EXERCISE GOAL:
All lines from the top of the records below through the line holding "C = bpy.context.scene.collection", and only those, should be printed exactly, minus the pictures.
* Begin DATA *
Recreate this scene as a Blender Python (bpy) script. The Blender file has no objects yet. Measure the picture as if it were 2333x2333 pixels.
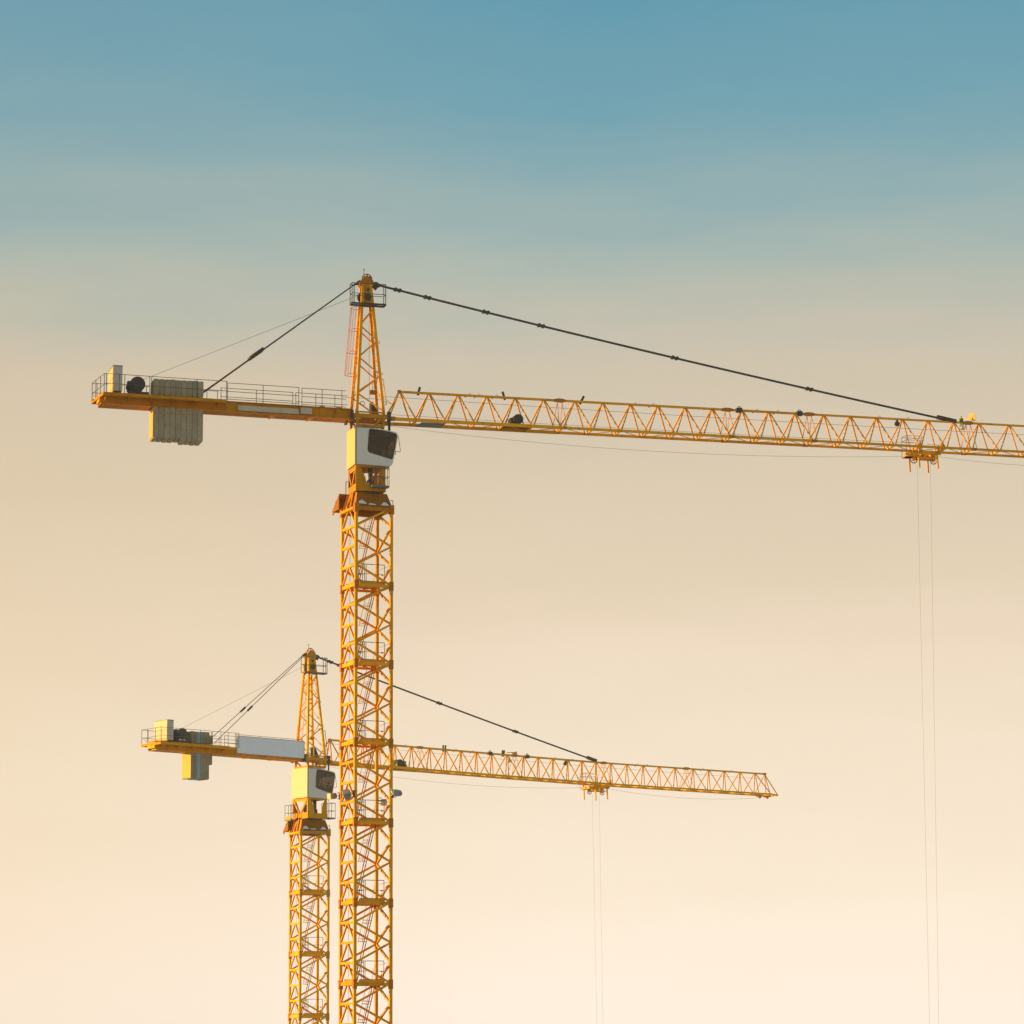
import bpy, math, random
from mathutils import Vector, Matrix
random.seed(7)
R = math.radians
C = bpy.context.scene.collection

# ------------------------------------------------------------------ camera
EYE = 2.6
sc = bpy.context.scene
cam = bpy.data.cameras.new("camera"); cam.sensor_width = 36.0; cam.sensor_fit = 'HORIZONTAL'
cam.lens = 6843.2 / 2333.0 * 36.0
cam.clip_start = 1.0; cam.clip_end = 20000.0
camo = bpy.data.objects.new("camera", cam); C.objects.link(camo)
pitch, roll = 0.1749, -0.0057
cp, sp, cr, sr = math.cos(pitch), math.sin(pitch), math.cos(roll), math.sin(roll)
fw = Vector((0, cp, sp)); up0 = Vector((0, -sp, cp)); rt0 = Vector((1, 0, 0))
rt = cr * rt0 + sr * up0; up = -sr * rt0 + cr * up0
camo.matrix_world = Matrix(((rt.x, up.x, -fw.x, 0), (rt.y, up.y, -fw.y, 0), (rt.z, up.z, -fw.z, EYE), (0, 0, 0, 1)))
sc.camera = camo

# ------------------------------------------------------------------ light
SUN_EL, SUN_AZ = 6.0, -92.0            # azimuth clockwise from +Y (the view direction): the sun stands low on the left
sd = Vector((math.sin(R(SUN_AZ)) * math.cos(R(SUN_EL)), math.cos(R(SUN_AZ)) * math.cos(R(SUN_EL)), math.sin(R(SUN_EL))))
sun = bpy.data.lights.new("sun", 'SUN'); sun.energy = 5.0; sun.angle = R(0.53); sun.color = (1.0, 0.59, 0.12)
suno = bpy.data.objects.new("sun", sun); C.objects.link(suno)
suno.rotation_euler = sd.to_track_quat('Z', 'Y').to_euler(); suno.location = (-200, 0, 80)

w = bpy.data.worlds.new("World"); sc.world = w; w.use_nodes = True
nt = w.node_tree; nt.nodes.clear(); N = nt.nodes.new; L = nt.links.new
wo = N('ShaderNodeOutputWorld')
sky = N('ShaderNodeTexSky'); sky.sky_type = 'NISHITA'; sky.sun_disc = False
sky.sun_elevation = R(SUN_EL); sky.sun_rotation = R(SUN_AZ); sky.dust_density = 2.0; sky.ozone_density = 1.5
bg1 = N('ShaderNodeBackground'); bg1.inputs[1].default_value = 0.10; L(sky.outputs[0], bg1.inputs[0])
tc = N('ShaderNodeTexCoord'); sx = N('ShaderNodeSeparateXYZ'); L(tc.outputs['Generated'], sx.inputs[0])
def M(op, a, b=None, c=None):
    n = N('ShaderNodeMath'); n.operation = op
    for i, v in enumerate((a, b, c)):
        if v is None: continue
        if isinstance(v, (int, float)): n.inputs[i].default_value = v
        else: L(v, n.inputs[i])
    return n.outputs[0]
el = M('MULTIPLY', M('ARCSINE', sx.outputs[2]), 180 / math.pi)
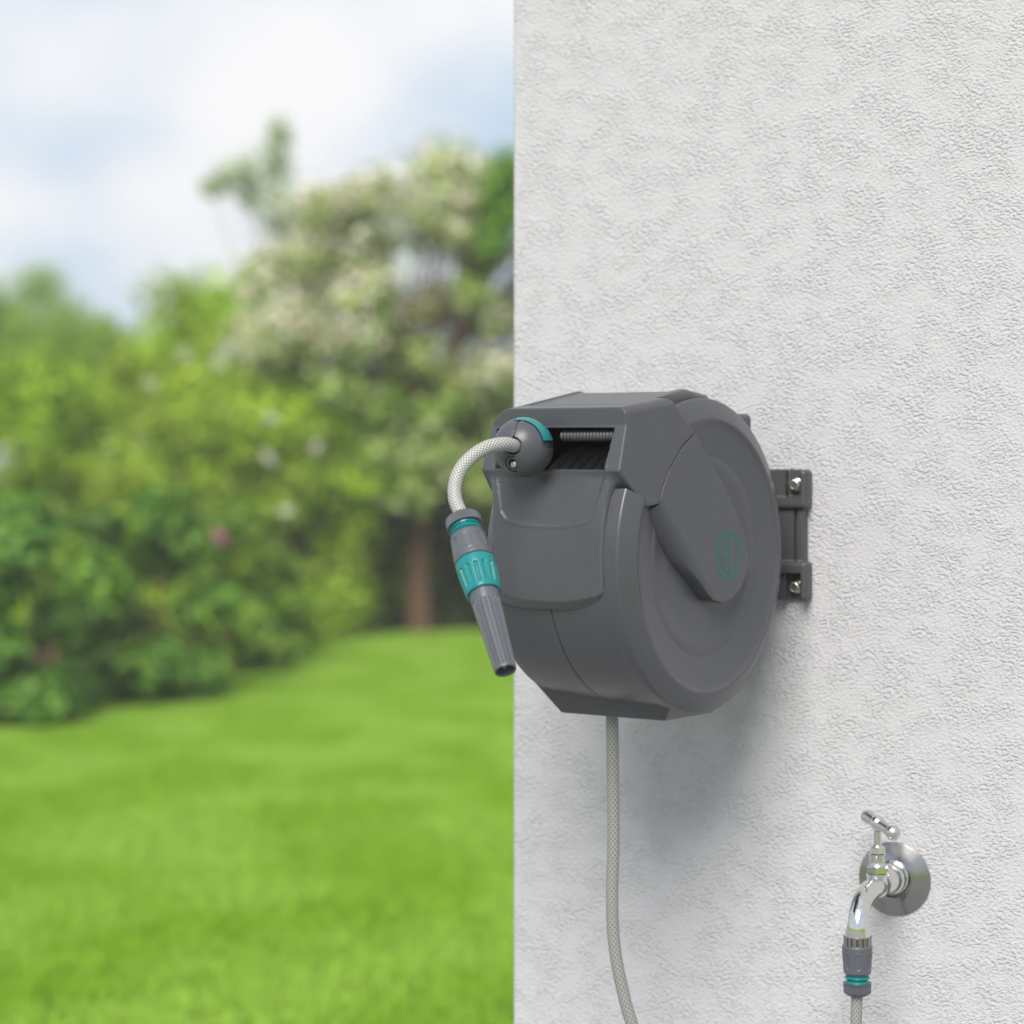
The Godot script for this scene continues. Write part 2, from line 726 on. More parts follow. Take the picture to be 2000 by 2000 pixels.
func build_wall() -> void:
	var mb := MB.new()
	mb.use_uv = true
	var x0 := 0.0
	var x1 := 5.0
	var y1 := 3.4
	var z1 := -0.36
	var b := 0.003
	var face := func(p: Array, n: Vector3, along: Vector3) -> void:
		var k := []
		for q in p:
			k.append(mb.vert(q, n, Vector2((q as Vector3).dot(along) / 0.8, (2.4 - q.y) / 1.6)))
		mb.quad(k[0], k[1], k[2], k[3])
	face.call([Vector3(x0 + b, 0, 0), Vector3(x1, 0, 0), Vector3(x1, y1, 0), Vector3(x0 + b, y1, 0)], Vector3.BACK, Vector3.RIGHT)
	face.call([Vector3(x0 + b, 0, 0), Vector3(x0 + b, y1, 0), Vector3(x0, y1, -b), Vector3(x0, 0, -b)], Vector3(-1, 0, 1).normalized(), Vector3.RIGHT)
	face.call([Vector3(x0, 0, -b), Vector3(x0, y1, -b), Vector3(x0, y1, z1), Vector3(x0, 0, z1)], Vector3.LEFT, Vector3.BACK)
	face.call([Vector3(x0, 0, z1), Vector3(x0, y1, z1), Vector3(x1, y1, z1), Vector3(x1, 0, z1)], Vector3.FORWARD, Vector3.RIGHT)
	face.call([Vector3(x1, 0, z1), Vector3(x1, y1, z1), Vector3(x1, y1, 0), Vector3(x1, 0, 0)], Vector3.RIGHT, Vector3.BACK)
	face.call([Vector3(x0, y1, 0), Vector3(x1, y1, 0), Vector3(x1, y1, z1), Vector3(x0, y1, z1)], Vector3.UP, Vector3.RIGHT)
	tag(part("house_wall", mb.mesh(), M.white_plaster), "white rough plastered house wall that carries the hose reel and the tap", "wall")


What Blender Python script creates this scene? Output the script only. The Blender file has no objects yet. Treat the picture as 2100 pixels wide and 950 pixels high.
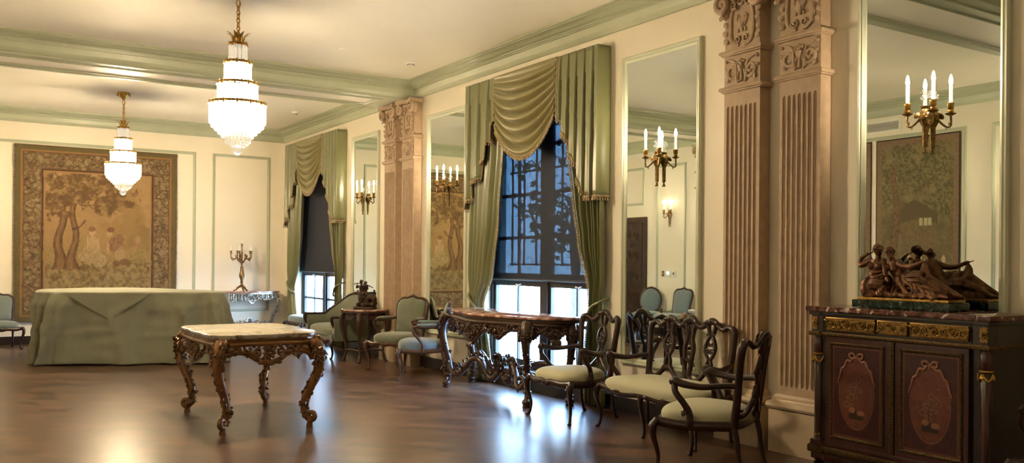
import bpy, math, random
from mathutils import Vector, Matrix, noise
PI = math.pi
sin, cos = math.sin, math.cos
V = Vector
SC = bpy.context.scene
COL = SC.collection

# ---------------------------------------------------------------- materials
def mat(name, color=(.5, .5, .5), rough=.5, metal=0., var=0., vscale=8., bump=0., bscale=40., color2=None,
        emit=None, estr=0., sheen=0., coat=0., spec=None, distort=0., detail=4., trans=0., ior=1.45, stretch=None, ramp=None):
    m = bpy.data.materials.new(name); m.use_nodes = True
    nt = m.node_tree; N = nt.nodes; L = nt.links
    b = N['Principled BSDF']
    b.inputs['Base Color'].default_value = (*color, 1); b.inputs['Roughness'].default_value = rough
    b.inputs['Metallic'].default_value = metal
    if spec is not None: b.inputs['Specular IOR Level'].default_value = spec
    if sheen: b.inputs['Sheen Weight'].default_value = sheen
    if coat: b.inputs['Coat Weight'].default_value = coat; b.inputs['Coat Roughness'].default_value = .12
    if trans: b.inputs['Transmission Weight'].default_value = trans; b.inputs['IOR'].default_value = ior
    if emit: b.inputs['Emission Color'].default_value = (*emit, 1); b.inputs['Emission Strength'].default_value = estr
    tc = None
    if var or color2 or bump:
        tc = N.new('ShaderNodeTexCoord'); mp = N.new('ShaderNodeMapping'); L.new(tc.outputs['Object'], mp.inputs[0])
        if stretch: mp.inputs['Scale'].default_value = stretch
    if var or color2:
        n = N.new('ShaderNodeTexNoise'); n.inputs['Scale'].default_value = vscale; n.inputs['Detail'].default_value = detail
        n.inputs['Distortion'].default_value = distort
        L.new(mp.outputs[0], n.inputs[0])
        r = N.new('ShaderNodeValToRGB'); L.new(n.outputs['Fac'], r.inputs[0])
        if ramp:
            e = r.color_ramp.elements
            e[0].position, e[0].color = ramp[0][0], (*ramp[0][1], 1)
            e[1].position, e[1].color = ramp[-1][0], (*ramp[-1][1], 1)
            for p, c in ramp[1:-1]:
                q = e.new(p); q.color = (*c, 1)
        else:
            c2 = color2 or tuple(x * (1 - var) for x in color)
            r.color_ramp.elements[0].position = .35; r.color_ramp.elements[1].position = .65
            r.color_ramp.elements[0].color = (*c2, 1); r.color_ramp.elements[1].color = (*color, 1)
        L.new(r.outputs[0], b.inputs['Base Color'])
    if bump:
        n2 = N.new('ShaderNodeTexNoise'); n2.inputs['Scale'].default_value = bscale; n2.inputs['Detail'].default_value = 5
        L.new(mp.outputs[0], n2.inputs[0])
        bp = N.new('ShaderNodeBump'); bp.inputs['Strength'].default_value = bump; bp.inputs['Distance'].default_value = .01
        L.new(n2.outputs['Fac'], bp.inputs['Height']); L.new(bp.outputs[0], b.inputs['Normal'])
    return m

def vcol_mat(name, rough=.9, bump=.3, bscale=300):
    m = mat(name, rough=rough, bump=bump, bscale=bscale)
    nt = m.node_tree; a = nt.nodes.new('ShaderNodeVertexColor'); a.layer_name = 'Col'
    nt.links.new(a.outputs[0], nt.nodes['Principled BSDF'].inputs['Base Color'])
    return m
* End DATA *
RESULT FOR THIS TASK:
Recreate this scene as a Blender Python (bpy) script. The Blender file has no objects yet. Measure the picture as if it were 2333x2333 pixels.
import bpy, math, random
from mathutils import Vector, Matrix
random.seed(7)
R = math.radians
C = bpy.context.scene.collection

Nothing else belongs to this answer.